Silent Auction

Tokyo Rose Doll – Silent Auction

We are doing a silent auction for this antique Japanese doll now through the end of summer. You can place your bid in person at our museum during normal business hours Fridays and Saturdays from 11am-3pm, or at our Speaking Series events which are the first Sundays of the month through November from 1-3pm.

About This Item

This doll is estimated to have been made around the mid-20th century by Nishi & Co Ltd.  Little information on this company has been discovered as it faded into obscurity after the 1970’s.  The most accurate documentation about the dolls comes from Tokubei Yamada’s 1955 book “Japanese Dolls” aimed for Japan’s tourism trade. It is known that many of these dolls were mass produced by Japanese citizens as community activities to sell for their recovering country.

History

WWII Crafts: Japanese Traditional Doll Construction

In his 1955 overview, Japanese Dolls, Tokubei Yamada suggests that in the postwar period amateur dollmakers rivaled the professionals; though they could not manipulate the traditional materials without the intense apprenticeships required of professionals, they discovered new materials, and methods for achieving their vision.

Another type of doll which seems to have developed as a home craft is the sakura ningyo (“cherry blossom doll”‘), which may also be called a silk-skinned or mask-faced doll.  These became popular in the 1920s and 1930s and were originally made to represent Western film stars (furansu ningy or “French dolls”).  The Japanese versions usually represent traditional “floating world” subjects like kabuki roles or Edo-period women engaged in musical or domestic activities.  The kits would include a stiffened cloth mask, sometimes with the face already painted on it, a stuffed body and separate wired arms and legs, and patterns for clothing; accessories could be purchased at the same stores or “schools of doll-making.”  The face had to be painted and the clothing assembled; the wired limbs allowed the doll to be posed.  After World War II, this type of doll became a favorite souvenir for Americans, and they were produced professionally.  The art continued to develop with the use of new materials, but the more elaborate doll subjects moved out of the sphere of the home.

Names for this type of doll include:

  • Isho-bina or isho-ningyo: costume doll (a very broad designation that includes genre dolls of any kind)
  • Ukiyo-ningyo: floating world doll
  • Oyama ningyo: doll representing a female Kabuki role
  • Kyoto ningyo: Kyoto doll (even though many types of dolls were made in Kyoto; see Gribbins, Japanese Antique Dolls)
  • Sakura ningyo: cherry blossom doll (for the silk-faced dolls)
  • Ukiyo-e, “floating world pictures”

The 18th and 19th century produced in Japan an art form, Ukiyo-e, representing the “floating world” -an ephemeral life of pleasure and emotion, repugnant to Buddhist philosophy, but dear to the hearts of young men and essential to the economy and society of feudal Japan.
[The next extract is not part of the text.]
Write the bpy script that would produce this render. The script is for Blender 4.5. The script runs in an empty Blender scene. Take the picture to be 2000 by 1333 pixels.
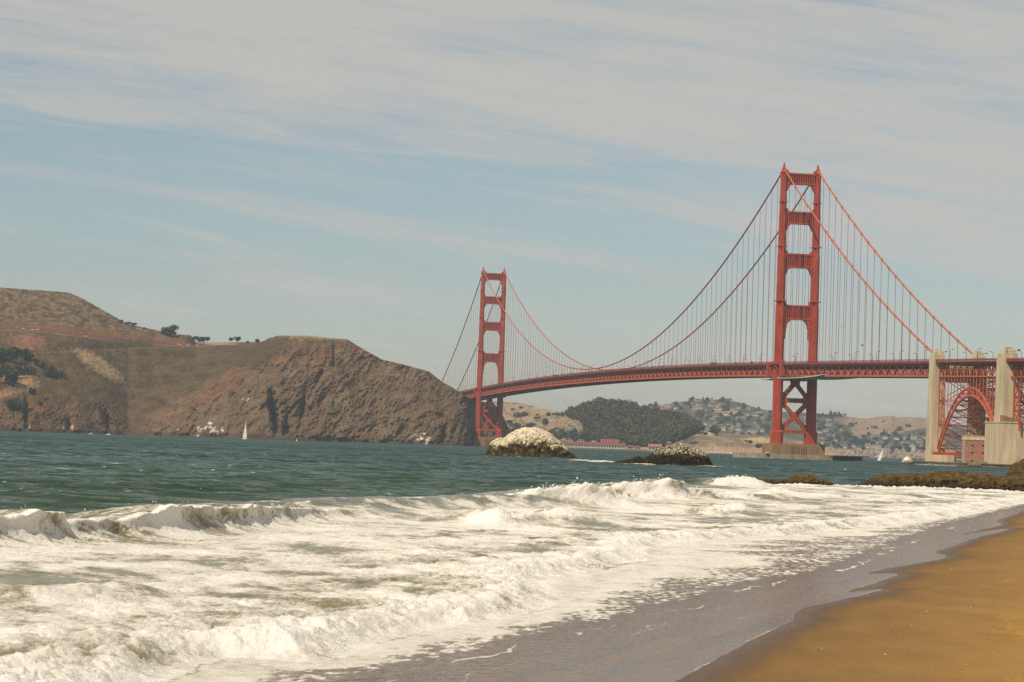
import bpy, math, random
import numpy as np
R = math.radians
random.seed(7)
rng = np.random.default_rng(11)

# ------------------------------------------------------------------ camera
F = 4863.8            # focal length in pixels of a 2000 px wide frame
PITCH, ROLL, CAM_H = R(2.3516), R(1.8756), 5.18
scene = bpy.context.scene
COL = scene.collection
_c = bpy.data.cameras.new("camera")
cam = bpy.data.objects.new("camera", _c)
COL.objects.link(cam)
_c.sensor_width = 36.0
_c.lens = F / 2000.0 * 36.0
_c.clip_start, _c.clip_end = 0.5, 60000.0
_a = math.pi / 2 + PITCH
RX = np.array([[1, 0, 0], [0, math.cos(_a), -math.sin(_a)], [0, math.sin(_a), math.cos(_a)]])
RZ = np.array([[math.cos(ROLL), -math.sin(ROLL), 0], [math.sin(ROLL), math.cos(ROLL), 0], [0, 0, 1]])
RC = RX @ RZ
from mathutils import Matrix, Vector
_m = Matrix([list(RC[i]) + [0] for i in range(3)] + [[0, 0, 0, 1]])
cam.matrix_world = Matrix.Translation((0, 0, CAM_H)) @ _m
scene.camera = cam

# ------------------------------------------------------------------ sun, sky, exposure
SUN = Vector((-1.033, -1.222, 1.86)).normalized()      # towards the sun
_l = bpy.data.lights.new("sun", 'SUN')
_l.energy = 3.9
_l.angle = R(0.53)
_l.color = (1.0, 0.90, 0.76)
sun = bpy.data.objects.new("sun", _l)
COL.objects.link(sun)
sun.rotation_euler = SUN.to_track_quat('Z', 'Y').to_euler()
scene.view_settings.view_transform = 'Standard'
scene.view_settings.look = 'None'
scene.view_settings.gamma = 1.0
scene.view_settings.exposure = 0.20
scene.render.film_transparent = False
scene.cycles.use_denoising = False
scene.cycles.volume_bounces = 1
scene.cycles.max_bounces = 6
scene.cycles.sample_clamp_indirect = 4.0

world = bpy.data.worlds.new("World")
scene.world = world
world.use_nodes = True


def build_world():
    nt = world.node_tree
    nt.nodes.clear()
    N, L = nt.nodes, nt.links

    def n(t, **k):
        o = N.new(t)
        for a, b in k.items():
            setattr(o, a, b)
        return o

    def mth(op, a, b=None, c=None, clamp=False):
        o = n('ShaderNodeMath', operation=op, use_clamp=clamp)
        for i, v in enumerate((a, b, c)):
            if v is None:
                continue
            if isinstance(v, (int, float)):
                o.inputs[i].default_value = v
            else:
                L.new(v, o.inputs[i])
        return o.outputs[0]

    def sstep(v, a, b, lo=0.0, hi=1.0):
        o = n('ShaderNodeMapRange', interpolation_type='SMOOTHSTEP')
        L.new(v, o.inputs[0])
        for i, q in ((1, a), (2, b), (3, lo), (4, hi)):
            o.inputs[i].default_value = q
        return o.outputs[0]

    sky = n('ShaderNodeTexSky', sky_type='NISHITA', sun_disc=False)
    sky.sun_elevation = math.asin(SUN.z)
    sky.sun_rotation = math.atan2(SUN.x, SUN.y)
    sky.air_density, sky.dust_density, sky.ozone_density = 1.0, 0.7, 1.5
    tc = n('ShaderNodeTexCoord')
    sp = n('ShaderNodeSeparateXYZ')
    L.new(tc.outputs['Generated'], sp.inputs[0])
    x, y, z = sp.outputs
    ay = mth('MAXIMUM', mth('ABSOLUTE', y), 0.15)
    u = mth('DIVIDE', x, ay)
    v = mth('DIVIDE', z, ay)
    # cirrus: streaks that sink gently towards the right
    uu = u
    vv = mth('ADD', v, mth('MULTIPLY', u, 0.112))

    def streak(su, sv, det, rough, dist, off):
        cb = n('ShaderNodeCombineXYZ')
        L.new(mth('MULTIPLY', uu, su), cb.inputs[0])
        L.new(mth('MULTIPLY', vv, sv), cb.inputs[1])
        cb.inputs[2].default_value = off
        t = n('ShaderNodeTexNoise')
        L.new(cb.outputs[0], t.inputs['Vector'])
        t.inputs['Scale'].default_value = 1.0
        t.inputs['Detail'].default_value = det
        t.inputs['Roughness'].default_value = rough
        t.inputs['Distortion'].default_value = dist
        return t.outputs[0]

    big = streak(5.0, 22.0, 3.0, 0.5, 0.6, 3.1)
    mid = streak(6.0, 75.0, 5.0, 0.6, 0.5, 8.7)
    fine = streak(15.0, 160.0, 6.0, 0.65, 0.8, 1.3)
    # coverage by elevation: clear near the horizon, veiled above
    cov = mth('SUBTRACT', sstep(vv, 0.056, 0.158), mth('MULTIPLY', sstep(mth('ADD', v, mth('MULTIPLY', u, 0.14)), 0.150, 0.205), 0.25))
    a = mth('ADD', mth('MULTIPLY', big, 0.9), mth('MULTIPLY', mid, 0.75))
    a = mth('ADD', a, mth('MULTIPLY', fine, 0.75))
    a = mth('SUBTRACT', a, 1.22)                    # about 0 on average
    m = mth('ADD', mth('MULTIPLY', a, mth('SUBTRACT', 2.3, mth('MULTIPLY', cov, 1.0))), mth('MULTIPLY', cov, 1.0))
    mask = mth('MULTIPLY', sstep(m, 0.02, 1.05), 0.90)
    # a long bright streak band crossing low on the left
    bandc = mth('ADD', v, mth('MULTIPLY', u, 0.118))
    band = mth('ADD', bandc, mth('MULTIPLY', mth('SUBTRACT', mid, 0.5), 0.018))
    b3 = mth('SUBTRACT', 1.0, mth('MULTIPLY', mth('ABSOLUTE', mth('SUBTRACT', band, 0.0880)), 190.0), clamp=True)
    mask = mth('MULTIPLY', mask, mth('SUBTRACT', 1.0, mth('MULTIPLY', b3, 0.6)))
    b1 = mth('SUBTRACT', 1.0, mth('MULTIPLY', mth('ABSOLUTE', mth('SUBTRACT', band, 0.0795)), 190.0), clamp=True)
    b1 = mth('MULTIPLY', b1, sstep(big, 0.36, 0.6, 0.25, 0.7))
    b2 = mth('SUBTRACT', 1.0, mth('MULTIPLY', mth('ABSOLUTE', mth('SUBTRACT', band, 0.0545)), 260.0), clamp=True)
    b2 = mth('MULTIPLY', b2, sstep(fine, 0.35, 0.65, 0.05, 0.32))
    mask = mth('MAXIMUM', mask, mth('MAXIMUM', b1, b2))
    hs = n('ShaderNodeHueSaturation')
    L.new(sky.outputs[0], hs.inputs['Color'])
    hs.inputs['Saturation'].default_value = 0.86
    hs.inputs['Hue'].default_value = 0.485
    bg1 = n('ShaderNodeBackground')
    L.new(hs.outputs[0], bg1.inputs[0])
    bg1.inputs[1].default_value = 0.069
    bg2 = n('ShaderNodeBackground')
    bg2.inputs[0].default_value = (0.520, 0.500, 0.467, 1)
    bg2.inputs[1].default_value = 0.90
    mix = n('ShaderNodeMixShader')
    L.new(mask, mix.inputs[0])
    L.new(bg1.outputs[0], mix.inputs[1])
    L.new(bg2.outputs[0], mix.inputs[2])
    out = n('ShaderNodeOutputWorld')
    L.new(mix.outputs[0], out.inputs[0])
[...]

This was the world of the Kabuki theater, with its favorite actors and their fans, and of the geisha (“talented persons” trained in music and dance) and the oiran (the most admired of the whores in the brothel zones or “pleasure quarters” of the big cities), who presided over salons for elegant social intercourse as well as sexual intercourse.

Play dolls and baby dolls were certainly loved by the geishas and brothel-dwellers themselves and were as fashionable as all their other pastimes. So there was interaction in the development of many kinds of dolls as children’s toys were modified to suit courtesans and vice versa. The jointed ichimatsu play doll was originally the effigy of a Kabuki actor (he was called Ichimatsu because it means “checked,” referring to a costume he wore in an important role)-a delightful gift for a young dancer or favored mistress.

As the floating world floated away in the 20th century, doll art commemorated the beauties and beloved dramatis personae of the Ukiyo. While earlier dolls had often represented the male roles in Kabuki, now the onnagata, or actor portraying a woman, was more likely to be represented. The onnagata usually perform dance solos which are the emotional core of the play, and these are the moments memorialized in the dolls.